# Start of Entries supplied
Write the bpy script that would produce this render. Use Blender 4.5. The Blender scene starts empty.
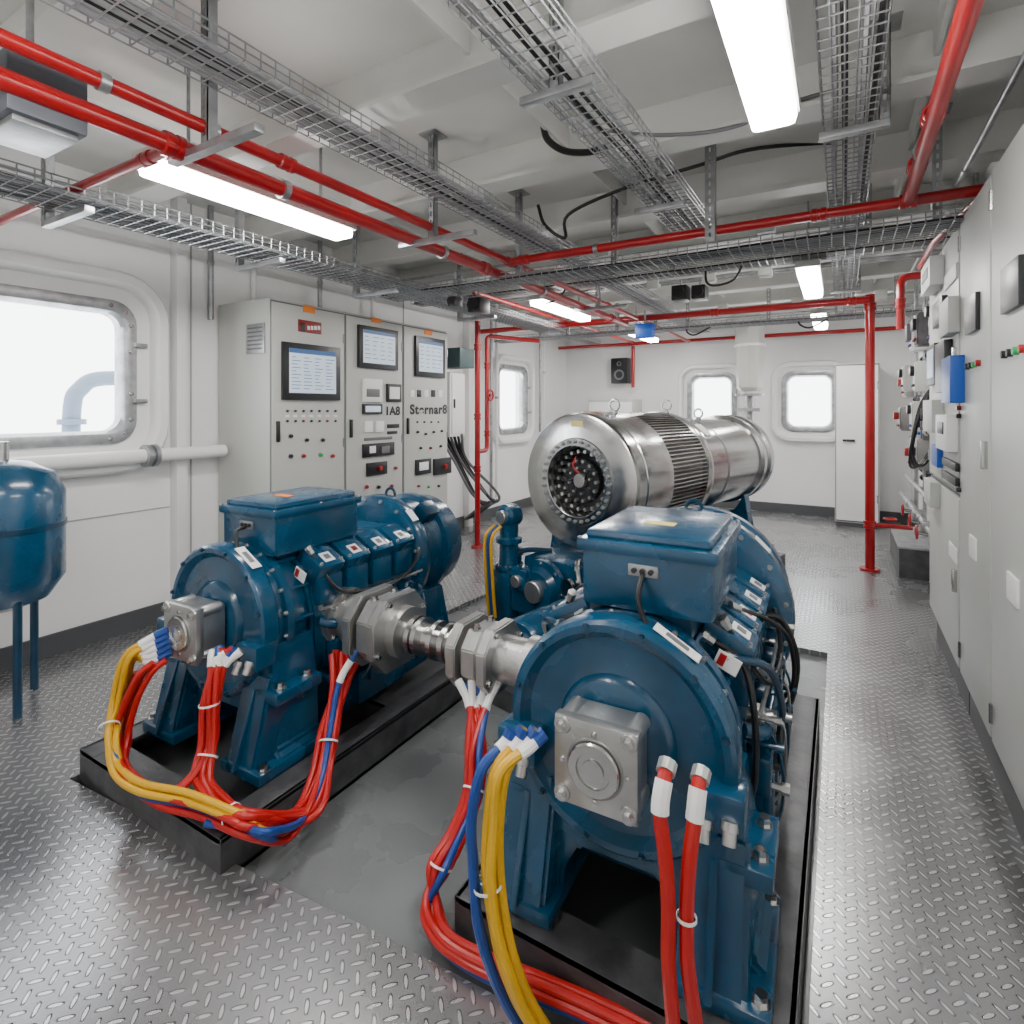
import bpy,bmesh,math,random
from mathutils import Vector,Matrix
random.seed(4)
SC=bpy.context.scene; C=SC.collection
PI=math.pi
H=1.6;F=560.0;HV=408.0;TH=math.atan(328/560);S=math.sin(TH);K=math.cos(TH)
def V(*a): return Vector(a)
def W(u,v,d):
    l=(u-512)/F*d; return V(l*K-d*S,l*S+d*K,H-(v-HV)/F*d)
def gz(u,v,z): return W(u,v,F*(H-z)/(v-HV))
def gx(u,v,x): k=(u-512)/F; return W(u,v,x/(k*K-S))
def gy(u,v,y): k=(u-512)/F; return W(u,v,y/(k*S+K))
# ---------------- materials
def mat(name,col,rough=.5,metal=0.,var=0.,scale=6.,bump=0.,bscale=80.,coat=0.,emit=0.,rvar=0.):
    m=bpy.data.materials.new(name); m.use_nodes=True; nt=m.node_tree; N=nt.nodes; L=nt.links
    b=N['Principled BSDF']; b.inputs['Base Color'].default_value=(*col,1); b.inputs['Roughness'].default_value=rough
    b.inputs['Metallic'].default_value=metal
    if coat: b.inputs['Coat Weight'].default_value=coat; b.inputs['Coat Roughness'].default_value=.12
    if emit:
        b.inputs['Emission Color'].default_value=(*col,1); b.inputs['Emission Strength'].default_value=emit
    tc=N.new('ShaderNodeTexCoord')
    if var or rvar:
        n=N.new('ShaderNodeTexNoise'); n.inputs['Scale'].default_value=scale; n.inputs['Detail'].default_value=5
        L.new(tc.outputs['Object'],n.inputs['Vector'])
        if var:
            r=N.new('ShaderNodeMix'); r.data_type='RGBA'
            r.inputs['A'].default_value=(*[c*(1-var) for c in col],1); r.inputs['B'].default_value=(*[min(1,c*(1+var)) for c in col],1)
            mr=N.new('ShaderNodeMapRange'); mr.inputs['From Min'].default_value=.3; mr.inputs['From Max'].default_value=.7
            L.new(n.outputs['Fac'],mr.inputs['Value']); L.new(mr.outputs['Result'],r.inputs['Factor']); L.new(r.outputs['Result'],b.inputs['Base Color'])
        if rvar:
            q=N.new('ShaderNodeMapRange'); q.inputs['From Min'].default_value=.3;q.inputs['From Max'].default_value=.7
            q.inputs['To Min'].default_value=max(.05,rough-rvar); q.inputs['To Max'].default_value=min(1,rough+rvar)
            L.new(n.outputs['Fac'],q.inputs['Value']); L.new(q.outputs['Result'],b.inputs['Roughness'])
    if bump:
        n2=N.new('ShaderNodeTexNoise'); n2.inputs['Scale'].default_value=bscale; L.new(tc.outputs['Object'],n2.inputs['Vector'])
        bp=N.new('ShaderNodeBump'); bp.inputs['Strength'].default_value=bump; bp.inputs['Distance'].default_value=.004
        L.new(n2.outputs['Fac'],bp.inputs['Height']); L.new(bp.outputs['Normal'],b.inputs['Normal'])
    return m
BLUE=mat('blue_paint',(.002,.054,.118),.26,.0,.25,5,.1,60,.4,rvar=.06)
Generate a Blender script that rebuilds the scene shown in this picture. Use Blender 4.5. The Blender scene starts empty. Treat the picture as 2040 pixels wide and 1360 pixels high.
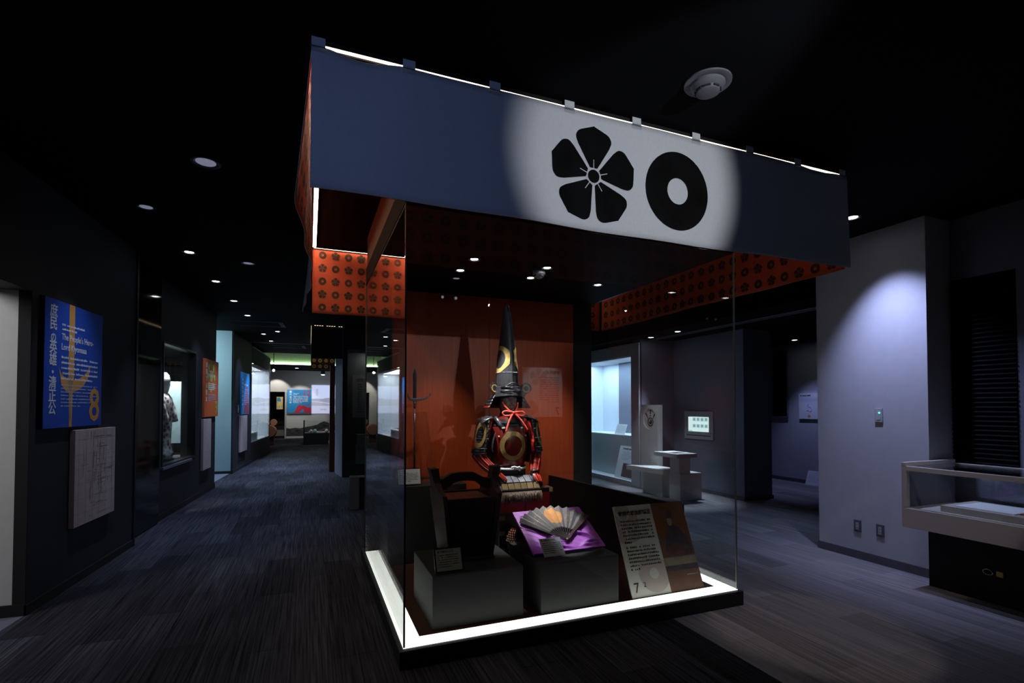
import bpy, bmesh, math, random
from mathutils import Matrix, Vector
random.seed(7)
sc = bpy.context.scene
COL = sc.collection
R = math.radians
PI = math.pi

# ------------------------------------------------------------------ camera, world, exposure
cam_d = bpy.data.cameras.new('camera')
cam = bpy.data.objects.new('camera', cam_d)
COL.objects.link(cam)
cam_d.sensor_width = 36.0
cam_d.sensor_fit = 'HORIZONTAL'
cam_d.lens = 1007.0 / 2040.0 * 36.0
cam_d.shift_y = (785.5 - 680.0) / 2040.0
cam_d.clip_start = 0.02
cam_d.clip_end = 200
cam.location = (0, 0, 1.5)
cam.rotation_euler = (R(90 + 1.34), 0, R(-21.86))
sc.camera = cam
sc.view_settings.view_transform = 'Standard'
sc.view_settings.look = 'None'
sc.view_settings.gamma = 1.0
sc.view_settings.use_curve_mapping = False
sc.view_settings.exposure = 0.0

wd = bpy.data.worlds.new('world')
sc.world = wd
wd.use_nodes = True
wd.node_tree.nodes['Background'].inputs[0].default_value = (0.5, 0.65, 1.0, 1)
wd.node_tree.nodes['Background'].inputs[1].default_value = 0.0010


def lamp(kind, name, loc, power, color=(1, 1, 1), target=None, size=0.05, angle=60, blend=0.5, size_y=None):
    d = bpy.data.lights.new(name, kind)
    d.energy = power
    d.color = color
    if kind == 'SPOT':
        d.spot_size = R(angle)
        d.spot_blend = blend
        d.shadow_soft_size = size
    elif kind == 'AREA':
        d.size = size
        if size_y:
            d.shape = 'RECTANGLE'
            d.size_y = size_y
    else:
        d.shadow_soft_size = size
    o = bpy.data.objects.new(name, d)
    COL.objects.link(o)
    o.location = loc
    if target is not None:
        v = Vector(target) - Vector(loc)
        o.rotation_euler = v.to_track_quat('-Z', 'Y').to_euler()
    return o


COOL = (0.52, 0.66, 1.0)
BLUE = (0.30, 0.45, 1.0)
LAV = (0.60, 0.66, 1.0)
WARM = (1.0, 0.86, 0.70)
NEUT = (0.93, 0.96, 1.0)
# unseen spots around camera and case; the face light and carpet wash are added
lamp('SPOT', 'banner_spot', (2.0, 0.2, 2.72), 92, (0.90, 0.94, 1.0), (1.775, 2.45, 2.86), 0.008, 41, 0.48)
lamp('SPOT', 'case_front_spot', (2.05, 0.2, 2.46), 62, (1.0, 0.92, 0.84), (1.85, 5.1, 1.15), 0.012, 30, 0.9)
lamp('SPOT', 'armour_face_fill', (2.05, 0.2, 2.42), 110, (1.0, 0.95, 0.90), (1.62, 4.0, 1.42), 0.02, 8, 1.0)  # added light without a fixture, lifts the mask under the visor
lamp('SPOT', 'banner_fill', (-0.9, 0.3, 2.7), 24, BLUE, (0.75, 2.45, 2.85), 0.015, 60, 1.0)
lamp('SPOT', 'banner_fill_far', (4.3, -0.3, 2.9), 2.5, (0.45, 0.6, 1.0), (3.2, 2.45, 2.8), 0.008, 60, 1.0)
lamp('SPOT', 'carpet_spot', (3.0, 1.2, 3.15), 34, (1.0, 0.86, 0.74), (3.15, 2.40, 0), 0.02, 24, 0.35)
lamp('SPOT', 'carpet_wash', (4.0, 2.3, 3.1), 34, LAV, (3.9, 2.9, 0), 0.03, 66, 0.9)  # added soft wash, brightens the carpet near the pillar foot
lamp('SPOT', 'right_case_spot', (3.4, 0.2, 3.1), 34, (1.0, 0.86, 0.76), (4.62, 2.45, 0.72), 0.02, 17, 0.3)
lamp('SPOT', 'panel_wash', (0.1, 4.6, 3.12), 15, (0.85, 0.88, 1.0), (-1.7, 5.6, 1.35), 0.012, 44, 0.9)



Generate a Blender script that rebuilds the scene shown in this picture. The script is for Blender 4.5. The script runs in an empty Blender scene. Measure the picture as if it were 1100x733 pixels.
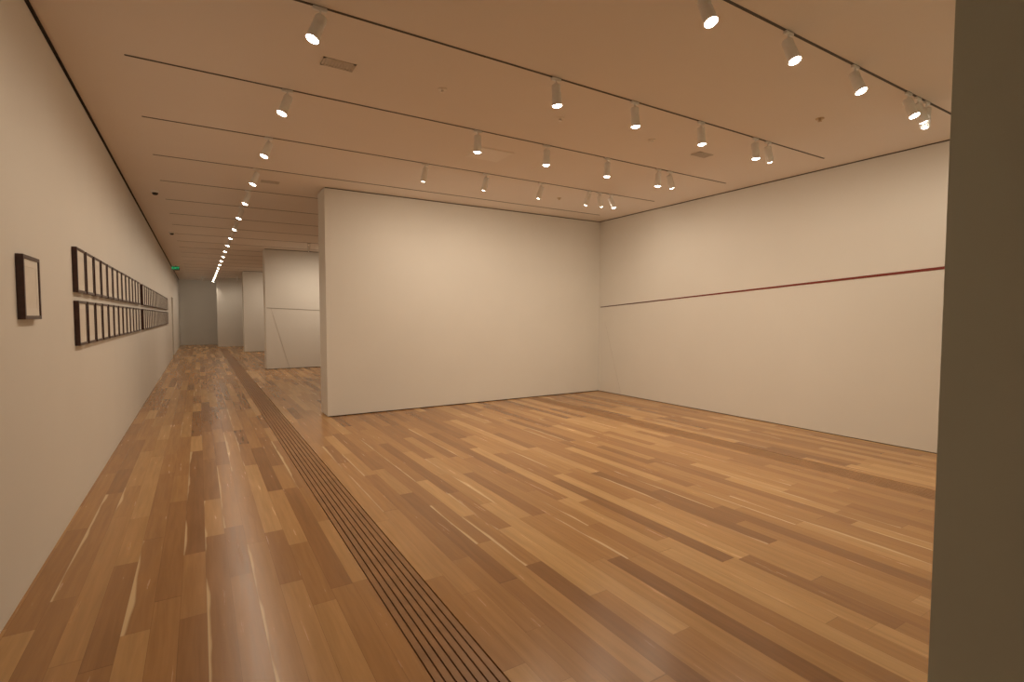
# End of Entries supplied
Goal of the exercise: All of the material above should be reproduced exactly, except the pictures.

Task answer:
Write the bpy script that would produce this render. Use Blender 4.5. The Blender scene starts empty.
import bpy,bmesh,math,random
from mathutils import Vector,Matrix
random.seed(4)
SC=bpy.context.scene; C=SC.collection
PI=math.pi
H=1.6;F=560.0;HV=408.0;TH=math.atan(328/560);S=math.sin(TH);K=math.cos(TH)
def V(*a): return Vector(a)
def W(u,v,d):
    l=(u-512)/F*d; return V(l*K-d*S,l*S+d*K,H-(v-HV)/F*d)
def gz(u,v,z): return W(u,v,F*(H-z)/(v-HV))
def gx(u,v,x): k=(u-512)/F; return W(u,v,x/(k*K-S))
def gy(u,v,y): k=(u-512)/F; return W(u,v,y/(k*S+K))
# ---------------- materials
def mat(name,col,rough=.5,metal=0.,var=0.,scale=6.,bump=0.,bscale=80.,coat=0.,emit=0.,rvar=0.):
    m=bpy.data.materials.new(name); m.use_nodes=True; nt=m.node_tree; N=nt.nodes; L=nt.links
    b=N['Principled BSDF']; b.inputs['Base Color'].default_value=(*col,1); b.inputs['Roughness'].default_value=rough
    b.inputs['Metallic'].default_value=metal
    if coat: b.inputs['Coat Weight'].default_value=coat; b.inputs['Coat Roughness'].default_value=.12
    if emit:
        b.inputs['Emission Color'].default_value=(*col,1); b.inputs['Emission Strength'].default_value=emit
    tc=N.new('ShaderNodeTexCoord')
    if var or rvar:
        n=N.new('ShaderNodeTexNoise'); n.inputs['Scale'].default_value=scale; n.inputs['Detail'].default_value=5
        L.new(tc.outputs['Object'],n.inputs['Vector'])
        if var:
            r=N.new('ShaderNodeMix'); r.data_type='RGBA'
            r.inputs['A'].default_value=(*[c*(1-var) for c in col],1); r.inputs['B'].default_value=(*[min(1,c*(1+var)) for c in col],1)
            mr=N.new('ShaderNodeMapRange'); mr.inputs['From Min'].default_value=.3; mr.inputs['From Max'].default_value=.7
            L.new(n.outputs['Fac'],mr.inputs['Value']); L.new(mr.outputs['Result'],r.inputs['Factor']); L.new(r.outputs['Result'],b.inputs['Base Color'])
        if rvar:
            q=N.new('ShaderNodeMapRange'); q.inputs['From Min'].default_value=.3;q.inputs['From Max'].default_value=.7
            q.inputs['To Min'].default_value=max(.05,rough-rvar); q.inputs['To Max'].default_value=min(1,rough+rvar)
            L.new(n.outputs['Fac'],q.inputs['Value']); L.new(q.outputs['Result'],b.inputs['Roughness'])
    if bump:
        n2=N.new('ShaderNodeTexNoise'); n2.inputs['Scale'].default_value=bscale; L.new(tc.outputs['Object'],n2.inputs['Vector'])
        bp=N.new('ShaderNodeBump'); bp.inputs['Strength'].default_value=bump; bp.inputs['Distance'].default_value=.004
        L.new(n2.outputs['Fac'],bp.inputs['Height']); L.new(bp.outputs['Normal'],b.inputs['Normal'])
    return m
BLUE=mat('blue_paint',(.002,.054,.118),.26,.0,.25,5,.1,60,.4,rvar=.06)
Generate a Blender script that rebuilds the scene shown in this picture. Use Blender 4.5. The Blender scene starts empty. Treat the picture as 2040 pixels wide and 1360 pixels high.
import bpy, bmesh, math, random
from mathutils import Matrix, Vector
random.seed(7)
sc = bpy.context.scene
COL = sc.collection
R = math.radians
PI = math.pi

# ------------------------------------------------------------------ camera, world, exposure
cam_d = bpy.data.cameras.new('camera')
cam = bpy.data.objects.new('camera', cam_d)
COL.objects.link(cam)
cam_d.sensor_width = 36.0
cam_d.sensor_fit = 'HORIZONTAL'
cam_d.lens = 1007.0 / 2040.0 * 36.0
cam_d.shift_y = (785.5 - 680.0) / 2040.0
cam_d.clip_start = 0.02
cam_d.clip_end = 200
cam.location = (0, 0, 1.5)
cam.rotation_euler = (R(90 + 1.34), 0, R(-21.86))
sc.camera = cam
sc.view_settings.view_transform = 'Standard'
sc.view_settings.look = 'None'
sc.view_settings.gamma = 1.0
sc.view_settings.use_curve_mapping = False
sc.view_settings.exposure = 0.0

wd = bpy.data.worlds.new('world')
sc.world = wd
wd.use_nodes = True
wd.node_tree.nodes['Background'].inputs[0].default_value = (0.5, 0.65, 1.0, 1)
wd.node_tree.nodes['Background'].inputs[1].default_value = 0.0010


def lamp(kind, name, loc, power, color=(1, 1, 1), target=None, size=0.05, angle=60, blend=0.5, size_y=None):
    d = bpy.data.lights.new(name, kind)
    d.energy = power
    d.color = color
    if kind == 'SPOT':
        d.spot_size = R(angle)
        d.spot_blend = blend
        d.shadow_soft_size = size
    elif kind == 'AREA':
        d.size = size
        if size_y:
            d.shape = 'RECTANGLE'
            d.size_y = size_y
    else:
        d.shadow_soft_size = size
    o = bpy.data.objects.new(name, d)
    COL.objects.link(o)
    o.location = loc
    if target is not None:
        v = Vector(target) - Vector(loc)
        o.rotation_euler = v.to_track_quat('-Z', 'Y').to_euler()
    return o


COOL = (0.52, 0.66, 1.0)
BLUE = (0.30, 0.45, 1.0)
LAV = (0.60, 0.66, 1.0)
WARM = (1.0, 0.86, 0.70)
NEUT = (0.93, 0.96, 1.0)
# unseen spots around camera and case; the face light and carpet wash are added
lamp('SPOT', 'banner_spot', (2.0, 0.2, 2.72), 92, (0.90, 0.94, 1.0), (1.775, 2.45, 2.86), 0.008, 41, 0.48)
lamp('SPOT', 'case_front_spot', (2.05, 0.2, 2.46), 62, (1.0, 0.92, 0.84), (1.85, 5.1, 1.15), 0.012, 30, 0.9)
lamp('SPOT', 'armour_face_fill', (2.05, 0.2, 2.42), 110, (1.0, 0.95, 0.90), (1.62, 4.0, 1.42), 0.02, 8, 1.0)  # added light without a fixture, lifts the mask under the visor
lamp('SPOT', 'banner_fill', (-0.9, 0.3, 2.7), 24, BLUE, (0.75, 2.45, 2.85), 0.015, 60, 1.0)
lamp('SPOT', 'banner_fill_far', (4.3, -0.3, 2.9), 2.5, (0.45, 0.6, 1.0), (3.2, 2.45, 2.8), 0.008, 60, 1.0)
lamp('SPOT', 'carpet_spot', (3.0, 1.2, 3.15), 34, (1.0, 0.86, 0.74), (3.15, 2.40, 0), 0.02, 24, 0.35)
lamp('SPOT', 'carpet_wash', (4.0, 2.3, 3.1), 34, LAV, (3.9, 2.9, 0), 0.03, 66, 0.9)  # added soft wash, brightens the carpet near the pillar foot
lamp('SPOT', 'right_case_spot', (3.4, 0.2, 3.1), 34, (1.0, 0.86, 0.76), (4.62, 2.45, 0.72), 0.02, 17, 0.3)
lamp('SPOT', 'panel_wash', (0.1, 4.6, 3.12), 15, (0.85, 0.88, 1.0), (-1.7, 5.6, 1.35), 0.012, 44, 0.9)



Generate a Blender script that rebuilds the scene shown in this picture. The script is for Blender 4.5. The script runs in an empty Blender scene. Measure the picture as if it were 1100x733 pixels.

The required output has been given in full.